Doug Hallward-Driemeier addresses gay marriage decision at Law School

“Sue loves Bill and Tom loves Bill. Sue can marry Bill, Tom cannot, and it’s only because of the respective genders of Sue and Tom. Why isn’t that gender discrimination?”
The New York Times

One of the two attorneys who successfully argued that state bans on same-sex marriages were unconstitutional in Obergefell v. Hodges spoke at the Law School on Wednesday.

Doug Hallward-Driemeier began his discussion by saying the Obergefell v. Hodges case rested on two questions: 1) are states required to license marriages between two people of the same sex? and 2) are states required to recognize marriages of same-sex couples licensed out-of-state?

Mary Bonauto argued Question 1 for the plaintiffs; Hallward-Driemeier argued Question 2.

The plaintiffs were concerned the Court would issue a partial victory, ruling “yes” on Question 1, but “no” on Question 2.

Hallward-Driemeier said they didn’t want a partial victory.

“Those who were involved in this movement were not looking for a patchwork across the country of marriage equality. They wanted marriage equality to be uniform,” he said.

Hallward-Driemeier said his goal was to reinforce Mary Bonauto’s Question 1 argument while he argued Question 2.

“One of the real hopes of [my] preparation was making sure the second issue did not become an off-ramp,” he said.

Hallward-Driemeier said he tried to convince the Supreme Court that ruling “no” on Question 1 and “yes” on Question 2 would establish same-sex marriages as second-class marriages, which would have some constitutional protection but not the same level of protection as heterosexual marriages. The Supreme Court decided in favor of the plaintiffs on both questions.

Equal protection cases are analyzed under three types of scrutiny: strict, intermediate, and rational basis. Historically, sexual orientation discrimination cases are analyzed under rational basis scrutiny, which is extremely lenient, as it only requires government to justify discrimination with a “rational” reason.

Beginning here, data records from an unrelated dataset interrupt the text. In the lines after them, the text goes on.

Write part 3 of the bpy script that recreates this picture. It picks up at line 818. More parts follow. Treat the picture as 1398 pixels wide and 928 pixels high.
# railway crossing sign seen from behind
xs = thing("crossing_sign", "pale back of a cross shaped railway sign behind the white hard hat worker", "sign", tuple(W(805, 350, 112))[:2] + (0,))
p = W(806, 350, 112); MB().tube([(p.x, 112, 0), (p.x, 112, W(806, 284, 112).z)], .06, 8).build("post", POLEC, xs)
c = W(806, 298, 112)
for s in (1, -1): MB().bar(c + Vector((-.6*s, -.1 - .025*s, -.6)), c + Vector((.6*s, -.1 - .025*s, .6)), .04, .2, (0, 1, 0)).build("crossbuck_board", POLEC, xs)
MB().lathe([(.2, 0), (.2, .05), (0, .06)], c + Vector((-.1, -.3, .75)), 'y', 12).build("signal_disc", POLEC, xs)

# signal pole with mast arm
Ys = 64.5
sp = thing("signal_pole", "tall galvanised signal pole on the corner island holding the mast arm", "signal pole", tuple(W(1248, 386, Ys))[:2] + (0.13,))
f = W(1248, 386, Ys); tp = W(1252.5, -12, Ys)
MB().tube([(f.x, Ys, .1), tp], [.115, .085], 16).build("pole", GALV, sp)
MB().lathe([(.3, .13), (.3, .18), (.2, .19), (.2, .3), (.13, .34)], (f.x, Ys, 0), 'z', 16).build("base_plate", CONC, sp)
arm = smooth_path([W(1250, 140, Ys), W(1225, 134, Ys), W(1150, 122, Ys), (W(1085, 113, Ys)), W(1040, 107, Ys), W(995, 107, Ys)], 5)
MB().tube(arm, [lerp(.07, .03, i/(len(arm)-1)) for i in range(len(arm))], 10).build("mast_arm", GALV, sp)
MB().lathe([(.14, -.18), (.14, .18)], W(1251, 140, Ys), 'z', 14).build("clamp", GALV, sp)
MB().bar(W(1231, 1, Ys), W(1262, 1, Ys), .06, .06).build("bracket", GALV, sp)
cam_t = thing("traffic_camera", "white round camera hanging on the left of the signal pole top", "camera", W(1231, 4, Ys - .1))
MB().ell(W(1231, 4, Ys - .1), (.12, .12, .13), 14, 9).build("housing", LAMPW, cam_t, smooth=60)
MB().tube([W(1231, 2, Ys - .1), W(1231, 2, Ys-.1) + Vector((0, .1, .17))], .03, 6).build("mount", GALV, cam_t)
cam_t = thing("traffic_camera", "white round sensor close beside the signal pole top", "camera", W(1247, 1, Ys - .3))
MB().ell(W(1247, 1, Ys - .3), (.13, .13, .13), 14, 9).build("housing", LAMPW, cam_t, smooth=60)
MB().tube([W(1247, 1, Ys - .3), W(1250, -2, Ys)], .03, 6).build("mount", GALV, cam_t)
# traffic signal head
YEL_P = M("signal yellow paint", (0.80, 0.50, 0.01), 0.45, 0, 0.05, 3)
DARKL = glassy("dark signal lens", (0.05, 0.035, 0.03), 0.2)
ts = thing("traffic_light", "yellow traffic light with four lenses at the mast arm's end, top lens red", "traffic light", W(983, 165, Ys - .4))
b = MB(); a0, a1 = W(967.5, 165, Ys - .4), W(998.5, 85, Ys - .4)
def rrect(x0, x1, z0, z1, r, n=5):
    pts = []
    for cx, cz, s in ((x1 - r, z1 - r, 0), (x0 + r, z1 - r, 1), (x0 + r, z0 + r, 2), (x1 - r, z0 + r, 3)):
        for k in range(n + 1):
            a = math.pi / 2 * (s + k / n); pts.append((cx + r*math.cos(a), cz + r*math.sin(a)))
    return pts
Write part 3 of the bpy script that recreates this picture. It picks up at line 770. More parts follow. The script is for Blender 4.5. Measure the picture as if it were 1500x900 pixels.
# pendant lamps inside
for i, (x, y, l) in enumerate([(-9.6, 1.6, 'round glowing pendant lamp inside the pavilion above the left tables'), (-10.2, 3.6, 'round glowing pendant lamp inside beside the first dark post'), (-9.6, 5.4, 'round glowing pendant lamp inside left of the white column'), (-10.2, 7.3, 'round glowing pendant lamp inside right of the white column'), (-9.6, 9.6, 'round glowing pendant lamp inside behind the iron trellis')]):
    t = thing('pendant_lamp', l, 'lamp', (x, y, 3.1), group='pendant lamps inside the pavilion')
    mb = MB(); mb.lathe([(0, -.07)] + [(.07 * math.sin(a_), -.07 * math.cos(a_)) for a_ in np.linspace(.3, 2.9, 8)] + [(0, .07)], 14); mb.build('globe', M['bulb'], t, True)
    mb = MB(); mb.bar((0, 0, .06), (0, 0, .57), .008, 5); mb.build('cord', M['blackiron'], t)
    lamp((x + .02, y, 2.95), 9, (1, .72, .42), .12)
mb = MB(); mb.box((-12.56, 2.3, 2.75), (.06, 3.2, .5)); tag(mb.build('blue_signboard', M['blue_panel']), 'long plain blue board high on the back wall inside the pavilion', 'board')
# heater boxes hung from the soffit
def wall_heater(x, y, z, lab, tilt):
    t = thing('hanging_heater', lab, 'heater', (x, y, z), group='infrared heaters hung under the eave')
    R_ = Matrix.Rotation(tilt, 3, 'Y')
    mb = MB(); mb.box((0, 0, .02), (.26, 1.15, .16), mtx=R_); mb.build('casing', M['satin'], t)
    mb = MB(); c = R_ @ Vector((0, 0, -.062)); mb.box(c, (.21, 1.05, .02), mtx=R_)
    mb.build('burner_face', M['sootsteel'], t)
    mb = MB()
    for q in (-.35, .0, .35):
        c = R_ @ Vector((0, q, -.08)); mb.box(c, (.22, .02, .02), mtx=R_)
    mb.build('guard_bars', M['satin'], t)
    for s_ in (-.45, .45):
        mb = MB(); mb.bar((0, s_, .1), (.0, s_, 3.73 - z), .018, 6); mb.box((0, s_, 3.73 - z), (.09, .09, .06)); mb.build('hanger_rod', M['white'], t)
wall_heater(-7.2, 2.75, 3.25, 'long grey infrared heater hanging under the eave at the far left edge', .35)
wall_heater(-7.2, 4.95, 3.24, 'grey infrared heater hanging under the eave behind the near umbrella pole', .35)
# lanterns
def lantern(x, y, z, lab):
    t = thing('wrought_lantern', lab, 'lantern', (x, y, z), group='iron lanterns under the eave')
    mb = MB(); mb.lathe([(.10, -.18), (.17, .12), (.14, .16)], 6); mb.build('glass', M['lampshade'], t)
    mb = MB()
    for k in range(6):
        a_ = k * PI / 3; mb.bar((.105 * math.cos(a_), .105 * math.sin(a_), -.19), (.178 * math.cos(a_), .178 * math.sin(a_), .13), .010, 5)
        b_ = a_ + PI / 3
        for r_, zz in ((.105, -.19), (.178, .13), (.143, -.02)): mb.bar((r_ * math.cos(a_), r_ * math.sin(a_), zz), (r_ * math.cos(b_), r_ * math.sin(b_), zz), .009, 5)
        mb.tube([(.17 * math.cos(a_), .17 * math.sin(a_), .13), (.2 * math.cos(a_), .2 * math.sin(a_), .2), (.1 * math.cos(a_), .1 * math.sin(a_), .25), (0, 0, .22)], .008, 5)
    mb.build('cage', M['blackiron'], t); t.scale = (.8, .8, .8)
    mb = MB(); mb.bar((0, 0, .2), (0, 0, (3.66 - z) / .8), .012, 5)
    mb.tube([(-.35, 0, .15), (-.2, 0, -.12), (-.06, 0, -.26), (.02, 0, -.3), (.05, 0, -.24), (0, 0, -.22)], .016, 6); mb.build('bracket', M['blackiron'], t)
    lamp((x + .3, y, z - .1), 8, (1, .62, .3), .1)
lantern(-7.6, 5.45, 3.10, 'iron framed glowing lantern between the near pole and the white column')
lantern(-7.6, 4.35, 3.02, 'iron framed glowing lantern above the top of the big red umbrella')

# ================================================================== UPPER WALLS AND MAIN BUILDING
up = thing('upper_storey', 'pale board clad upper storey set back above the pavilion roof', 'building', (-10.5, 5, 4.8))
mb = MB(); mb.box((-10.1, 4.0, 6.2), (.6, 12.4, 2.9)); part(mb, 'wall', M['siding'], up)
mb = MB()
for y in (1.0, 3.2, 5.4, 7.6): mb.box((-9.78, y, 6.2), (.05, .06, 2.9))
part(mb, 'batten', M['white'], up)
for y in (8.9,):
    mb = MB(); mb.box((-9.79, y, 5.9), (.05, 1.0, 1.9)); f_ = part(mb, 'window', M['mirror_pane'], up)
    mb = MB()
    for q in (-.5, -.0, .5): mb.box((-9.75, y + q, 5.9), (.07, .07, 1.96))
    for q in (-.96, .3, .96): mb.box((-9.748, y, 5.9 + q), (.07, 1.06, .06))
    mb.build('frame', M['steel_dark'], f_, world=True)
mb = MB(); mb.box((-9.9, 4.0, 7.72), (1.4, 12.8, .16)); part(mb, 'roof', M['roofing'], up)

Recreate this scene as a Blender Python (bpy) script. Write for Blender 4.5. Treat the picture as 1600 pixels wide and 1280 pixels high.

Strict scrutiny, the most stringent level of scrutiny, which requires government to prove discrimination, is “narrowly tailored” to serve a “compelling interest,” is only applied to discrimination of “suspect classifications.” Race, religion, nationality, and alienage are defined as suspect classifications; sexual orientation is not.

“The Court hasn’t recognized a new classification as suspect in many many years, and some question whether it will ever recognize another,” he said.

Hallward-Driemeier said that might change after Obergefell.

“I do think that the pieces are there for lower courts, and maybe for the Supreme Court, eventually, to find that [sexual orientation] is a suspect classification,” he said.

Much of Hallward-Driemeier’s talk was a sophisticated discussion of the case’s legal arguments. However, when arguing that laws against recognizing same-sex marriages discriminate on the basis of not just sexual orientation, but also sex, he provided an extremely simple example.

“Sue loves Bill and Tom loves Bill. Sue can marry Bill, Tom cannot, and it’s only because of the respective genders of Sue and Tom. Why isn’t that gender discrimination? I’m still waiting for the answer to that question,” he said.

Moderator Professor Daniel Hemel asked Hallward-Driemeier about harsh criticism from legal scholars of the Supreme Court’s majority decision, which was written by Justice Kennedy. Hallward-Driemeier called the decision “perfect.”

“It’s the perfect opinion for this movement for this time,” he said.